What the exercise asks:
The listing beneath should be written out in full, exactly as shown.
>>>
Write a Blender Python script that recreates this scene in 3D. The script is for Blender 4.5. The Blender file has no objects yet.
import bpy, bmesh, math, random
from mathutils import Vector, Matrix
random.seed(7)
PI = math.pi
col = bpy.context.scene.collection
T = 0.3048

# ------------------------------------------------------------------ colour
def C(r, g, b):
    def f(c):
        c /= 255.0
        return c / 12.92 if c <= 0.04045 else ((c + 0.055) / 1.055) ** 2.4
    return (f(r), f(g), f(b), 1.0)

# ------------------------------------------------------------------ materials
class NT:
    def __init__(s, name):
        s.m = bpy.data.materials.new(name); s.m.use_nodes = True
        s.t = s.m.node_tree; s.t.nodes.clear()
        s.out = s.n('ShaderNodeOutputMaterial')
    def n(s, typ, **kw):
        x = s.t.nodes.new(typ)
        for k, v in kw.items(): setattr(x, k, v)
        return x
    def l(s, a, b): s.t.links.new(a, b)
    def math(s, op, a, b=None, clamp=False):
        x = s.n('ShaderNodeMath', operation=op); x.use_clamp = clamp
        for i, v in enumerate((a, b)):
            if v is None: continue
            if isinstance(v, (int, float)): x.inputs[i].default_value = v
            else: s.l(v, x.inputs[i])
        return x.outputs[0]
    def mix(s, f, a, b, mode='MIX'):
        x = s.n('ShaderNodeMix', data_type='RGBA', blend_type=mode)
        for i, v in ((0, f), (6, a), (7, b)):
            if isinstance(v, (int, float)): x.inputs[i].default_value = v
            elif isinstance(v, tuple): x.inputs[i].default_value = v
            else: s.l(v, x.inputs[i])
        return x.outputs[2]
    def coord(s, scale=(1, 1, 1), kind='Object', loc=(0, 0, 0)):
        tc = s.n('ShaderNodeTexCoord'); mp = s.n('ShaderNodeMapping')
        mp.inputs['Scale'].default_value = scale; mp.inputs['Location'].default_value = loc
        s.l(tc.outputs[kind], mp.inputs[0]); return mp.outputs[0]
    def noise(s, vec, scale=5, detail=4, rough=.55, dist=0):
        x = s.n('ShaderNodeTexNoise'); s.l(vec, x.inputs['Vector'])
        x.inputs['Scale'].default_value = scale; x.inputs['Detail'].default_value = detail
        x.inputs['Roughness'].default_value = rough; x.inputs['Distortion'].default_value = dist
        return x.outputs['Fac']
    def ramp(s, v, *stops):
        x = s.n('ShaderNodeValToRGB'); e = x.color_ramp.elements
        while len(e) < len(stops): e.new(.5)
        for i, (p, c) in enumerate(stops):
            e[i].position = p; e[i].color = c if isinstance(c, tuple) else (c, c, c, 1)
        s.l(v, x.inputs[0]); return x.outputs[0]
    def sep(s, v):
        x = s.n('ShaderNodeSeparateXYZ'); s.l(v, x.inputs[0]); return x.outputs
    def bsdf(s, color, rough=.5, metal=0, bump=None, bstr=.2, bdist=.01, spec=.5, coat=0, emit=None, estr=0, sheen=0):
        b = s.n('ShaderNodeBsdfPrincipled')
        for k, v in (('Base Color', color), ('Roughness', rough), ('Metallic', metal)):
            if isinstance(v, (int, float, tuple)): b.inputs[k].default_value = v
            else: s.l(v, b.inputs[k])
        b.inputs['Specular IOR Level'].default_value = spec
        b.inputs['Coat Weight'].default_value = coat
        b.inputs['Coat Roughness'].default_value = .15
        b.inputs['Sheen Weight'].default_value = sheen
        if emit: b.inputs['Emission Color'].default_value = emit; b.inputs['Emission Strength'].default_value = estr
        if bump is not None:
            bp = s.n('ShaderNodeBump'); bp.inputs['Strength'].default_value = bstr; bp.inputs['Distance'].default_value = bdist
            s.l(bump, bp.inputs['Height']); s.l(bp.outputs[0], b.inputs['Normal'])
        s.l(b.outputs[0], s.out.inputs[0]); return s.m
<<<
Full solution:
Write a Blender Python script that recreates this scene in 3D. The script is for Blender 4.5. The Blender file has no objects yet.
import bpy, bmesh, math, random
from mathutils import Vector, Matrix
random.seed(7)
PI = math.pi
col = bpy.context.scene.collection
T = 0.3048

# ------------------------------------------------------------------ colour
def C(r, g, b):
    def f(c):
        c /= 255.0
        return c / 12.92 if c <= 0.04045 else ((c + 0.055) / 1.055) ** 2.4
    return (f(r), f(g), f(b), 1.0)

# ------------------------------------------------------------------ materials
class NT:
    def __init__(s, name):
        s.m = bpy.data.materials.new(name); s.m.use_nodes = True
        s.t = s.m.node_tree; s.t.nodes.clear()
        s.out = s.n('ShaderNodeOutputMaterial')
    def n(s, typ, **kw):
        x = s.t.nodes.new(typ)
        for k, v in kw.items(): setattr(x, k, v)
        return x
    def l(s, a, b): s.t.links.new(a, b)
    def math(s, op, a, b=None, clamp=False):
        x = s.n('ShaderNodeMath', operation=op); x.use_clamp = clamp
        for i, v in enumerate((a, b)):
            if v is None: continue
            if isinstance(v, (int, float)): x.inputs[i].default_value = v
            else: s.l(v, x.inputs[i])
        return x.outputs[0]
    def mix(s, f, a, b, mode='MIX'):
        x = s.n('ShaderNodeMix', data_type='RGBA', blend_type=mode)
        for i, v in ((0, f), (6, a), (7, b)):
            if isinstance(v, (int, float)): x.inputs[i].default_value = v
            elif isinstance(v, tuple): x.inputs[i].default_value = v
            else: s.l(v, x.inputs[i])
        return x.outputs[2]
    def coord(s, scale=(1, 1, 1), kind='Object', loc=(0, 0, 0)):
        tc = s.n('ShaderNodeTexCoord'); mp = s.n('ShaderNodeMapping')
        mp.inputs['Scale'].default_value = scale; mp.inputs['Location'].default_value = loc
        s.l(tc.outputs[kind], mp.inputs[0]); return mp.outputs[0]
    def noise(s, vec, scale=5, detail=4, rough=.55, dist=0):
        x = s.n('ShaderNodeTexNoise'); s.l(vec, x.inputs['Vector'])
        x.inputs['Scale'].default_value = scale; x.inputs['Detail'].default_value = detail
        x.inputs['Roughness'].default_value = rough; x.inputs['Distortion'].default_value = dist
        return x.outputs['Fac']
    def ramp(s, v, *stops):
        x = s.n('ShaderNodeValToRGB'); e = x.color_ramp.elements
        while len(e) < len(stops): e.new(.5)
        for i, (p, c) in enumerate(stops):
            e[i].position = p; e[i].color = c if isinstance(c, tuple) else (c, c, c, 1)
        s.l(v, x.inputs[0]); return x.outputs[0]
    def sep(s, v):
        x = s.n('ShaderNodeSeparateXYZ'); s.l(v, x.inputs[0]); return x.outputs
    def bsdf(s, color, rough=.5, metal=0, bump=None, bstr=.2, bdist=.01, spec=.5, coat=0, emit=None, estr=0, sheen=0):
        b = s.n('ShaderNodeBsdfPrincipled')
        for k, v in (('Base Color', color), ('Roughness', rough), ('Metallic', metal)):
            if isinstance(v, (int, float, tuple)): b.inputs[k].default_value = v
            else: s.l(v, b.inputs[k])
        b.inputs['Specular IOR Level'].default_value = spec
        b.inputs['Coat Weight'].default_value = coat
        b.inputs['Coat Roughness'].default_value = .15
        b.inputs['Sheen Weight'].default_value = sheen
        if emit: b.inputs['Emission Color'].default_value = emit; b.inputs['Emission Strength'].default_value = estr
        if bump is not None:
            bp = s.n('ShaderNodeBump'); bp.inputs['Strength'].default_value = bstr; bp.inputs['Distance'].default_value = bdist
            s.l(bump, bp.inputs['Height']); s.l(bp.outputs[0], b.inputs['Normal'])
        s.l(b.outputs[0], s.out.inputs[0]); return s.m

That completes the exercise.